Tuesday, March 9, 2010

Giant Reptiles of a Past Age

In February 1889, Popular Science ran an article by Dr. Otto Meyer titled "Giant Reptiles of a Past Age" (pages 466-473), an introduction to the lovable Mesozoic critters for the general public. It's an entertaining read. He begins with a patronizing comparison of Native Americans' dilemma with the "fallen" state of reptiles, forever doomed to remember past glory while those who usurped them cavort happily around them. Empathizing with those less fortunate than he, Meyer writes,
The same feelings of melancholy must enter the mind of an alligator of geological education, when, during a siesta in the sun, he thinks of the good old Mesozoic times and compares them with the pitiable present. "How beautiful were the Triassic and Jurassic periods, when numerous and powerful orders of reptiles were masters of the earth, when mosasaurus and other kings of the water were hunting the animals of the ocean, when gigantic dinosaurs reigned on the land, and pterodactyls populated the air!
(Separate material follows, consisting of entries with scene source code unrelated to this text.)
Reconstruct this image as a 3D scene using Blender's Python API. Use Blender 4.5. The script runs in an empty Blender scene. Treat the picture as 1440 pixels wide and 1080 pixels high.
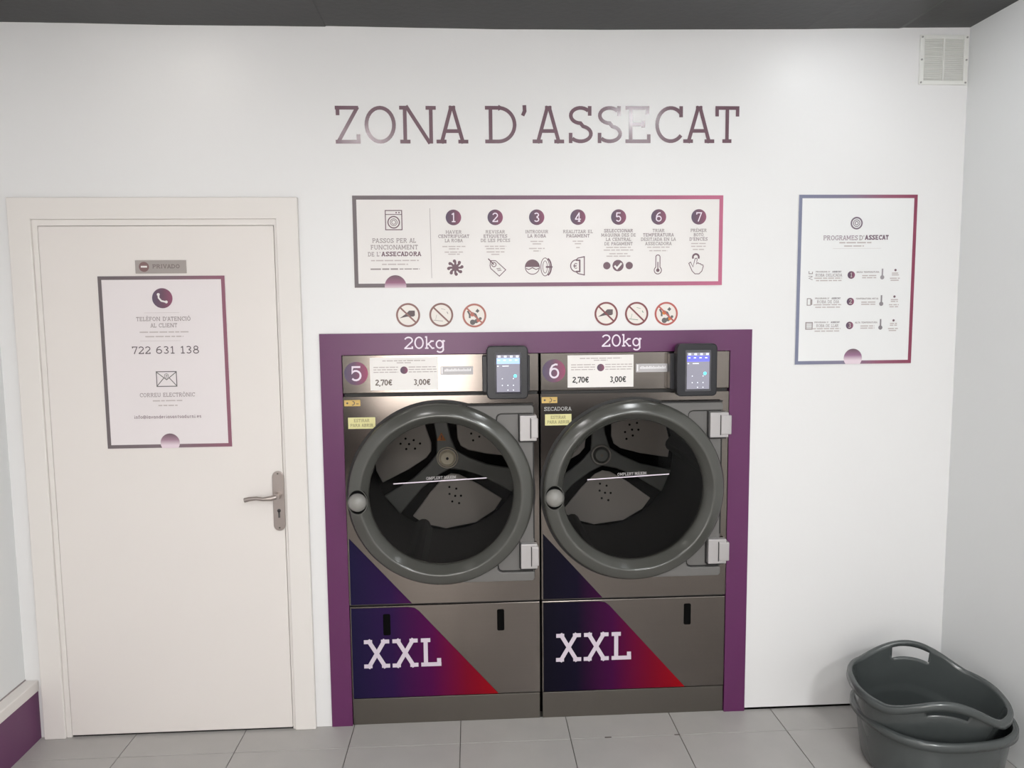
import bpy, bmesh, math, random
from math import sin, cos, pi, radians
from mathutils import Vector, Matrix
random.seed(7)
S = bpy.context.scene
COL = S.collection

# ---------------------------------------------------------------- camera
def set_camera():
    yaw, pit, rol = 0.0541338, 0.0950318, -0.0093521
    f = Vector((sin(yaw)*cos(pit), cos(yaw)*cos(pit), -sin(pit)))
    r = Vector((cos(yaw), -sin(yaw), 0)); u = r.cross(f)
    r2 = cos(rol)*r + sin(rol)*u; u2 = -sin(rol)*r + cos(rol)*u
    m = Matrix((r2, u2, -f)).transposed().to_4x4()
    m.translation = Vector((0.01441, -2.91128, 1.65775))
    cd = bpy.data.cameras.new('camera'); cd.sensor_width = 36; cd.lens = 1049.293/1440*36
    cd.clip_start = .02
    o = bpy.data.objects.new('camera', cd); COL.objects.link(o); o.matrix_world = m
    S.camera = o
set_camera()

# ---------------------------------------------------------------- world, exposure
w = bpy.data.worlds.new('world'); S.world = w; w.use_nodes = True
w.node_tree.nodes['Background'].inputs[0].default_value = (.8, .85, 1, 1)
w.node_tree.nodes['Background'].inputs[1].default_value = .3
S.view_settings.view_transform = 'Standard'; S.view_settings.look = 'None'
S.view_settings.gamma = 1; S.view_settings.use_curve_mapping = False
S.view_settings.exposure = 0.84
S.cycles.max_bounces = 8; S.cycles.sample_clamp_indirect = 6

def area(name, loc, rot, sx, sy, power, colr=(1, 1, 1)):
    l = bpy.data.lights.new(name, 'AREA'); l.shape = 'RECTANGLE'; l.size = sx; l.size_y = sy
    l.energy = power; l.color = colr
    o = bpy.data.objects.new(name, l); COL.objects.link(o); o.location = loc; o.rotation_euler = rot
    return o
LAMP_E = 1.0      # strength factor of all ceiling lamps
LAMPS = [  # x, y, radius, strength, colour
    (-1.05, -.43, .055, 14, (1, .96, .90)), (1.44, -.43, .055, 30, (.94, .98, 1)),
    (.92, -1.27, .14, 17, (.96, .99, 1)), (-.60, -1.75, .16, 11, (1, .965, .955)),
    (.35, -2.7, .18, 17, (.98, .99, 1)), (1.3, -2.7, .18, 40, (.955, 1, .985)), (-1.1, -3.3, .18, 20, (1, .965, .955)),
    (.95, -4.3, .22, 100, (1, 1, 1)), (-.9, -4.1, .16, 10, (1, 1, 1)),  # unseen pair, added to brighten the rear wall that the steel reflects
]

# ---------------------------------------------------------------- materials
def lin(c): return tuple(((v/255+.055)/1.055)**2.4 if v > 10 else v/255/12.92 for v in c)
def mat(name, rgb, rough=.6, metal=0, spec=.5, coat=0, noise=0, nscale=30, emis=None, es=0, bump=0, bscale=200, stretch=None):
    m = bpy.data.materials.new(name); m.use_nodes = True
    nt = m.node_tree; b = nt.nodes['Principled BSDF']
    c = lin(rgb); b.inputs['Base Color'].default_value = (*c, 1)
    b.inputs['Roughness'].default_value = rough; b.inputs['Metallic'].default_value = metal
    b.inputs['Specular IOR Level'].default_value = spec; b.inputs['Coat Weight'].default_value = coat
    b.inputs['Coat Roughness'].default_value = .12
    if emis: b.inputs['Emission Color'].default_value = (*lin(emis), 1); b.inputs['Emission Strength'].default_value = es
    if noise or bump:
        tc = nt.nodes.new('ShaderNodeTexCoord'); mp = nt.nodes.new('ShaderNodeMapping')
        nt.links.new(tc.outputs['Object'], mp.inputs[0])
        if stretch: mp.inputs['Scale'].default_value = stretch
    if noise:
        n = nt.nodes.new('ShaderNodeTexNoise'); n.inputs['Scale'].default_value = nscale; n.inputs['Detail'].default_value = 5
        nt.links.new(mp.outputs[0], n.inputs[0])
        mr = nt.nodes.new('ShaderNodeMapRange'); mr.inputs['To Min'].default_value = 1-noise; mr.inputs['To Max'].default_value = 1+noise
        nt.links.new(n.outputs[0], mr.inputs[0])
        mx = nt.nodes.new('ShaderNodeVectorMath'); mx.operation = 'SCALE'; mx.inputs[0].default_value = c
        nt.links.new(mr.outputs[0], mx.inputs['Scale']); nt.links.new(mx.outputs[0], b.inputs['Base Color'])
    if bump:
        n = nt.nodes.new('ShaderNodeTexNoise'); n.inputs['Scale'].default_value = bscale; n.inputs['Detail'].default_value = 3
        nt.links.new(mp.outputs[0], n.inputs[0])
        bp = nt.nodes.new('ShaderNodeBump'); bp.inputs['Strength'].default_value = bump; bp.inputs['Distance'].default_value = .002
        nt.links.new(n.outputs[0], bp.inputs['Height']); nt.links.new(bp.outputs[0], b.inputs['Normal'])
    return m
def grad(name, stops, a, b_, rough=.45, axis=0, coat=0):
    """printed colour gradient running along one local axis from a to b_"""
    m = mat(name, (128, 128, 128), rough, coat=coat, spec=.25); nt = m.node_tree
    tc = nt.nodes.new('ShaderNodeTexCoord'); sp = nt.nodes.new('ShaderNodeSeparateXYZ'); mr = nt.nodes.new('ShaderNodeMapRange')
    cr = nt.nodes.new('ShaderNodeValToRGB'); nt.links.new(tc.outputs['Object'], sp.inputs[0])
    nt.links.new(sp.outputs[axis], mr.inputs[0]); mr.inputs[1].default_value = a; mr.inputs[2].default_value = b_
    nt.links.new(mr.outputs[0], cr.inputs[0]); nt.links.new(cr.outputs[0], nt.nodes['Principled BSDF'].inputs['Base Color'])
    el = cr.color_ramp.elements
    for i, (p, c) in enumerate(stops):
        e = el[i] if i < 2 else el.new(p)
        e.position = p; e.color = (*lin(c), 1)
    return m
WALL = mat('painted_wall', (225, 224, 224), .42, spec=.5, bump=.12, bscale=60)
WALLR = mat('painted_side_wall', (222, 223, 223), .6, spec=.4, bump=.15, bscale=60)
CEIL = mat('ceiling_black', (30, 29, 29), .38, spec=.4, noise=.2, nscale=9, bump=.3, bscale=40)
TILE = mat('floor_tile', (171, 168, 165), .38, spec=.4, noise=.10, nscale=7)
GROUT = mat('grout', (105, 101, 97), .9)
PURP = mat('purple_vinyl', (92, 37, 84), .33, spec=.5, noise=.04, nscale=5)
PURPB = mat('purple_paint', (100, 56, 92), .5)
DOORW = mat('door_white', (222, 216, 212), .45, spec=.4)
DOORF = mat('door_frame_white', (222, 217, 213), .5, spec=.4)
STEEL = mat('brushed_steel', (116, 109, 104), .14, metal=1, noise=.05, nscale=6, stretch=(1, 1, 60))
STEELD = mat('kick_steel', (112, 107, 101), .42, metal=1, noise=.05, nscale=6)
NICKEL = mat('satin_nickel', (168, 158, 153), .32, metal=.8)
RING = mat('door_ring_grey', (75, 75, 71), .2, spec=.55, coat=.3)
PLAT = mat('hinge_plate_grey', (104, 102, 100), .42, spec=.5)
HINGE = mat('hinge_zinc', (178, 174, 174), .4, metal=.35)
DARKM = mat('dark_matte', (22, 20, 20), .6)
BLACK = mat('black_void', (5, 5, 5), .9, spec=.1)
BODY = mat('dryer_body_dark', (40, 38, 37), .6)
TERM = mat('terminal_plastic', (13, 12, 20), .34, spec=.5)
WHITEP = mat('white_print', (226, 214, 226), .5)
PAPER = mat('paper', (232, 228, 225), .5)
BOARD = mat('board_white', (222, 218, 216), .35, spec=.5)
INK = mat('ink_plum', (108, 82, 92), .5)
INKG = mat('ink_grey', (150, 140, 140), .5)
INKL = mat('ink_light', (186, 176, 174), .5)
INKD = mat('ink_dark', (74, 70, 70), .5)
INKP = mat('ink_mauve', (176, 130, 150), .5)
BINM = mat('bin_grey', (66, 70, 70), .22, spec=.7, noise=.04, nscale=40)
REDP = mat('sign_red', (140, 84, 84), .5)
REDO = mat('sign_red_bright', (186, 104, 92), .5)
GREEN = mat('sign_green', (96, 130, 112), .5)
YEL = mat('yellow_label', (214, 208, 150), .5)
ORG = mat('orange_label', (200, 168, 96), .5)
ORGD = mat('warning_orange', (206, 120, 40), .5)
DRUM = mat('drum_steel', (158, 152, 147), .5, metal=.2)
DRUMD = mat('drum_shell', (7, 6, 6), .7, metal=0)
SPID = mat('spider_grey', (98, 100, 98), .4, metal=.2)
CREAM = mat('cream_cap', (250, 240, 215), .4)
def glass():
    m = bpy.data.materials.new('door_glass'); m.use_nodes = True; nt = m.node_tree
    for n in list(nt.nodes): nt.nodes.remove(n)
    out = nt.nodes.new('ShaderNodeOutputMaterial'); mx = nt.nodes.new('ShaderNodeMixShader')
    tr = nt.nodes.new('ShaderNodeBsdfTransparent'); tr.inputs[0].default_value = (.74, .73, .72, 1)
    gl = nt.nodes.new('ShaderNodeBsdfGlossy'); gl.inputs['Roughness'].default_value = .03
    fr = nt.nodes.new('ShaderNodeFresnel'); fr.inputs[0].default_value = 1.24
    nt.links.new(fr.outputs[0], mx.inputs[0]); nt.links.new(tr.outputs[0], mx.inputs[1]); nt.links.new(gl.outputs[0], mx.inputs[2])
    nt.links.new(mx.outputs[0], out.inputs[0]); return m
GLASS = glass()

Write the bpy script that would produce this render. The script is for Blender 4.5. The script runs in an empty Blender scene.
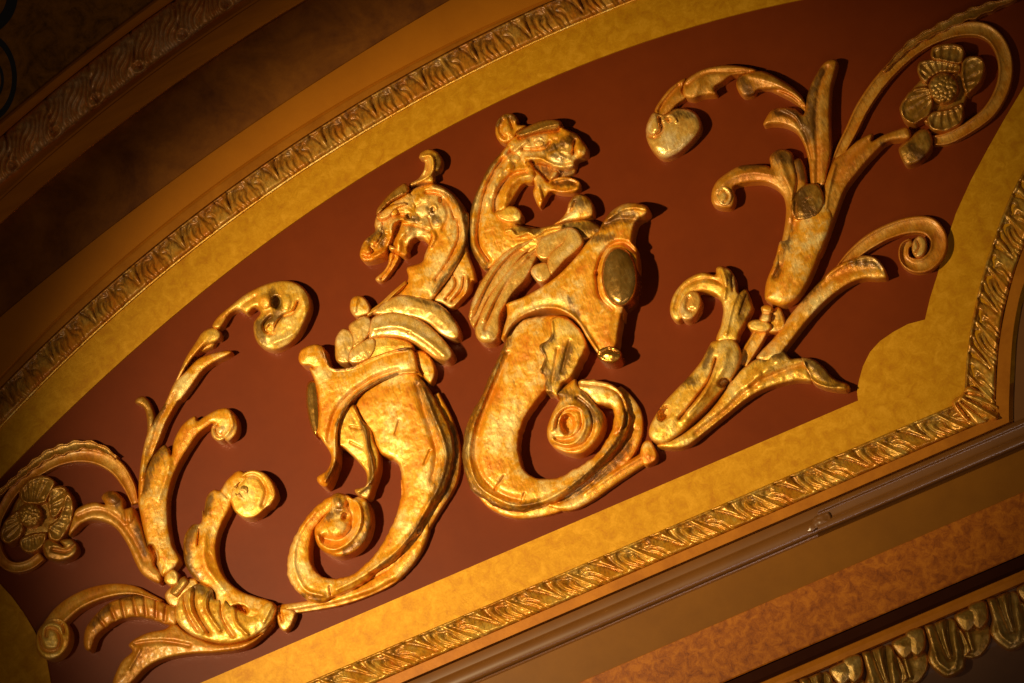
import bpy, math, random
import numpy as np
from mathutils import Vector, Matrix, noise
from mathutils.geometry import delaunay_2d_cdt
random.seed(4)
SC = bpy.context.scene
COL = SC.collection
# ------------------------------------------------------------------ camera
S = 0.0024            # metres of wall per photo pixel at the centre
DIST = 9.0
HS = .75              # relief height scale
el, yaw, roll = math.radians(22), math.radians(6), math.radians(23.2)
fwd = Vector((-math.sin(yaw)*math.cos(el), math.cos(yaw)*math.cos(el), math.sin(el)))
r0 = fwd.cross(Vector((0, 0, 1))).normalized(); u0 = r0.cross(fwd)
X = Vector((1, 0, 0)); ph = math.atan2(X.dot(u0), X.dot(r0)) - roll
rt = r0*math.cos(ph) + u0*math.sin(ph); up = -r0*math.sin(ph) + u0*math.cos(ph)
CAM = -fwd*DIST
FPX = DIST/S
cam = bpy.data.cameras.new('camera'); co = bpy.data.objects.new('camera', cam); COL.objects.link(co)
co.matrix_world = Matrix(((rt.x, up.x, -fwd.x, CAM.x), (rt.y, up.y, -fwd.y, CAM.y), (rt.z, up.z, -fwd.z, CAM.z), (0, 0, 0, 1)))
cam.sensor_width = 36; cam.lens = 36*FPX/1024; cam.clip_end = 100
SC.camera = co
fw, rr, uu, cc = map(np.array, (fwd, rt, up, CAM))

def W(px, py, h):
    """place on the wall (plane y=0 is the red field) for a traced outline point lying h above it"""
    px, py, h = np.broadcast_arrays(np.asarray(px, float), np.asarray(py, float), np.asarray(h, float))
    d = FPX*fw[None] + (px.ravel()[:, None]-512)*rr[None] - (py.ravel()[:, None]-341.5)*uu[None]
    t = (-h.ravel()*S*HS - cc[1])/d[:, 1]
    return cc[None] + d*t[:, None]

# ------------------------------------------------------------------ tracing
Z = dict(A=(460,100,6.024), B=(460,190,5.12), C=(460,290,5.12), D=(460,390,5.12), E=(340,140,6.024), F=(290,270,5.12),
         G=(280,370,5.12), H=(270,480,5.12), I=(350,190,6.024), J=(130,270,5.12), K=(120,380,5.12), L=(120,500,5.12),
         M=(0,550,5.12), N=(0,440,5.12), O=(640,50,5.12), P=(700,130,5.12), Q=(824,0,5.12), R=(824,60,5.12),
         S=(640,240,5.12), T=(640,330,4.645), U=(770,190,5.12), V=(20,540,3.657), X=(0,0,1), Y=(840,560,5.557))
def T(s):
    out = []; k = 'X'
    for tok in s.split():
        if tok in Z: k = tok; continue
        v = [float(a) for a in tok.split(',')]
        x0, y0, sc = Z[k]
        out.append((x0+v[0]/sc, y0+v[1]/sc) + tuple(a/sc for a in v[2:]))
    return out

def spline(P, step=1.5, closed=True):
    P = np.array(P, float); n = len(P); out = []
    for i in range(n if closed else n-1):
        g = (lambda k: P[k % n]) if closed else (lambda k: P[min(max(k, 0), n-1)])
        p0, p1, p2, p3 = g(i-1), g(i), g(i+1), g(i+2)
        m = max(2, int(np.linalg.norm((p2-p1)[:2])/step))
        for t in np.arange(m)/m:
            out.append(.5*((2*p1)+(p2-p0)*t+(2*p0-5*p1+4*p2-p3)*t*t+(3*p1-p0-3*p2+p3)*t**3))
    if not closed: out.append(P[-1])
    return np.array(out)

def dseg(pts, poly, closed=False):
    A = poly[:, :2]; B = np.roll(A, -1, 0) if closed else A[1:]
    if not closed: A = A[:-1]
    best = np.full(len(pts), 1e9)
    for a, b in zip(A, B):
        ab = b-a; L = max((ab**2).sum(), 1e-9)
        t = np.clip(((pts-a)@ab)/L, 0, 1)
        d = ((pts-(a+t[:, None]*ab))**2).sum(1)
        best = np.minimum(best, d)
    return np.sqrt(best)

def inside(pts, poly):
    x, y = pts[:, 0], pts[:, 1]; c = np.zeros(len(pts), bool)
    for (x1, y1), (x2, y2) in zip(poly, np.roll(poly, -1, 0)):
        if y1 == y2: continue
        m = ((y1 > y) != (y2 > y)) & (x < (x2-x1)*(y-y1)/(y2-y1)+x1)
        c ^= m
    return c

def nz(P, sc, seed=0.0):
    return np.array([noise.noise(Vector((x*sc, y*sc, seed))) for x, y in P])

# ------------------------------------------------------------------ objects
def empty(name, px, py, label, cat, group=None):
    o = bpy.data.objects.new(name, None); COL.objects.link(o)
    o.location = Vector(W(px, py, 0)[0]); o.empty_display_size = .05
    o['label'] = label; o['category'] = cat
    if group: o['group'] = group
    return o
def origin(parent):
    v = np.zeros(3); p = parent
    while p is not None: v += np.array(p.location); p = p.parent
    return v
def link(name, verts, faces, mat, parent=None, tarn=None, label=None, smooth=True):
    loc = np.array(verts).mean(0) if parent is None else origin(parent)
    me = bpy.data.meshes.new(name); me.from_pydata([tuple(v-loc) for v in verts], [], faces)
    me.materials.append(mat)
    if smooth: me.polygons.foreach_set('use_smooth', [True]*len(me.polygons))
    if tarn is not None:
        tarn = np.asarray(tarn, 'f')
        if tarn.ndim == 1: tarn = np.stack([tarn, tarn*0], 1)
        at = me.attributes.new('tarnish', 'FLOAT', 'POINT'); at.data.foreach_set('value', np.ascontiguousarray(tarn[:, 0]))
        at = me.attributes.new('orange_tint', 'FLOAT', 'POINT'); at.data.foreach_set('value', np.ascontiguousarray(tarn[:, 1]))
    me.update()
    o = bpy.data.objects.new(name, me); COL.objects.link(o)
    if parent is None: o.location = loc
    else: o.parent = parent
    if label: o['label'] = label
    return o

def relief(pxy, h, faces, bot=0.0, flare=0.0):
    """top surface + side walls down to the wall"""
    top = W(pxy[:, 0], pxy[:, 1], h)
    cnt = {}
    for f in faces:
        for a, b in zip(f, list(f[1:])+[f[0]]): cnt[(a, b)] = cnt.get((a, b), 0)+1
    be = [e for e in cnt if (e[1], e[0]) not in cnt]
    idx = sorted({a for e in be for a in e}); n = len(top)
    m1 = {a: n+i for i, a in enumerate(idx)}; m2 = {a: n+len(idx)+i for i, a in enumerate(idx)}
    base = top[idx].copy(); mid = base.copy()
    mid[:, 1] = base[:, 1]*.55 - bot*S*HS*.45; base[:, 1] = -bot*S*HS
    V = np.vstack([top, mid, base]); F = [tuple(f) for f in faces]
    for a, b in be:
        F.append((b, a, m1[a], m1[b])); F.append((m1[b], m1[a], m2[a], m2[b]))
    return V, F, idx

def blobdata(outline, hb, H, w, strokes=(), bumps=(), nzs=.5, rough=0., tarn=(), g=1.2, tilt=None, seed=0., flat=False, tbase=0.):
    o = spline(T(outline) if isinstance(outline, str) else outline, 1.4)[:, :2]
    if rough:
        q = nz(o, .22, seed+3.3)*rough + nz(o, .07, seed+1.1)*rough
        nx = np.roll(o, -1, 0)-np.roll(o, 1, 0); nx /= np.linalg.norm(nx, axis=1)[:, None]+1e-9
        o = o+np.stack([nx[:, 1], -nx[:, 0]], 1)*q[:, None]
    mn, mx = o.min(0), o.max(0)
    gx = np.arange(mn[0], mx[0]+g, g); gy = np.arange(mn[1], mx[1]+g, g*.87)
    pts = np.array([(x+(j % 2)*g/2, y) for j, y in enumerate(gy) for x in gx])
    pts = pts[inside(pts, o)]
    if len(pts): pts = pts[dseg(pts, o, True) > .55*g]
    allp = np.vstack([o, pts]) if len(pts) else o
    n = len(o)
    vs, es, fs, *_ = delaunay_2d_cdt([Vector((x, -y)) for x, y in allp], [], [list(range(n))], 1, 1e-5)
    P = np.array([(v.x, -v.y) for v in vs]); faces = []
    for f in fs:
        a = 0
        for i in range(3):
            p, q = P[f[i]], P[f[(i+1) % 3]]; a += p[0]*(-q[1])-q[0]*(-p[1])
        faces.append(tuple(f) if a > 0 else tuple(reversed(f)))
    d = dseg(P, o, True); t = np.clip(d/w, 0, 1)
    t1 = np.clip(d/(.45*w), 0, 1)
    h = hb + .7*H*np.sqrt(np.clip(1-(1-t1)**2, 0, 1)) + .42*H*np.clip(d/(1.5*w), 0, 1)**.8 + .5*np.exp(-((d-1.8)/1.)**2)
    if tilt is not None:       # (x,y,dx,dy,amount): rises along a direction
        x0, y0, x1, y1, am = tilt
        v = np.array((x1-x0, y1-y0)); h += am*np.clip(((P-np.array((x0, y0)))@v)/(v@v), 0, 1)
    h += detail(P, strokes, bumps, nzs, seed)
    h = np.maximum(h, 1.0)
    return P, h, faces, np.stack([tarnish(P, tarn, tbase), orange_mask(P, strokes, d)], 1)

def sidecat(tn, idx):
    if tn.ndim == 1: return np.concatenate([tn, tn[idx], tn[idx]])
    q = tn[idx].copy(); q[:, 0] *= .5; q[:, 1] = 1.; return np.concatenate([tn, q, q])
def detail(P, strokes, bumps, nzs, seed=0.):
    h = np.zeros(len(P))
    for s, wd, am in strokes:
        pl = spline(T(s), 2.5, False); d = dseg(P, pl); h += 1.75*am*np.exp(-(d/wd)**2)
    for s, am in bumps:        # "K x,y,rx,ry" + optional angle in degrees after ';'
        s, _, an = s.partition(';'); an = math.radians(float(an or 0))
        for x, y, rx, ry in T(s):
            c, q = math.cos(an), math.sin(an); dx, dy = P[:, 0]-x, P[:, 1]-y
            e = ((dx*c+dy*q)/rx)**2+((-dx*q+dy*c)/ry)**2
            h += am*np.sqrt(np.clip(1-e, 0, 1)) if am > 0 else 1.4*am*np.clip(1.8*(1-e), 0, 1)**.7
    if nzs: h += .6*nzs*(nz(P, .16, seed+5.1)+.6*nz(P, .4, seed+9.7))
    return h
def orange_mask(P, strokes, d):  # orange amount: rises at outline edges and in carved grooves
    g = np.exp(-(d/2.)**2)*.75
    for s, wd, am in strokes:
        if am < 0: g = np.maximum(g, np.exp(-(dseg(P, spline(T(s), 2.5, False))/(wd*1.0))**2)*.6)
    return g
def tarnish(P, tarn, tbase=0.):
    a = np.full(len(P), tbase)
    for s, wd in tarn:
        pl = spline(T(s), 2.5, False); a = np.maximum(a, np.exp(-(dseg(P, pl)/wd)**2))
    return a

def blob(name, outline, hb, H, w, mat, parent, bot=0., label=None, **k):
    P, h, f, tn = blobdata(outline, hb, H, w, **k)
    V, F, idx = relief(P, h, f, bot)
    tn = sidecat(tn, idx)
    return link(name, V, F, mat, parent, tn, label)

def ell(x, y, rx, ry, rot=0, n=14):
    a = math.radians(rot); return [(x+rx*math.cos(t)*math.cos(a)-ry*math.sin(t)*math.sin(a), y+rx*math.cos(t)*math.sin(a)+ry*math.sin(t)*math.cos(a)) for t in [2*math.pi*i/n for i in range(n)]]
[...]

That parvenu, the mammal, was existing only in small species and struggling for an existence..."
It goes on for a while longer.

I've dabbled in cartooning for pretty much my whole life (there was a reason I asked Mark Witton if he doodled in the margins of his class notes), and that passage inspired me to engage in a little bit more. This is my first real go at producing something entirely digitally, and I don't claim to be Bill Watterson or anything. Watterson... there was a guy who could draw a good dinosaur.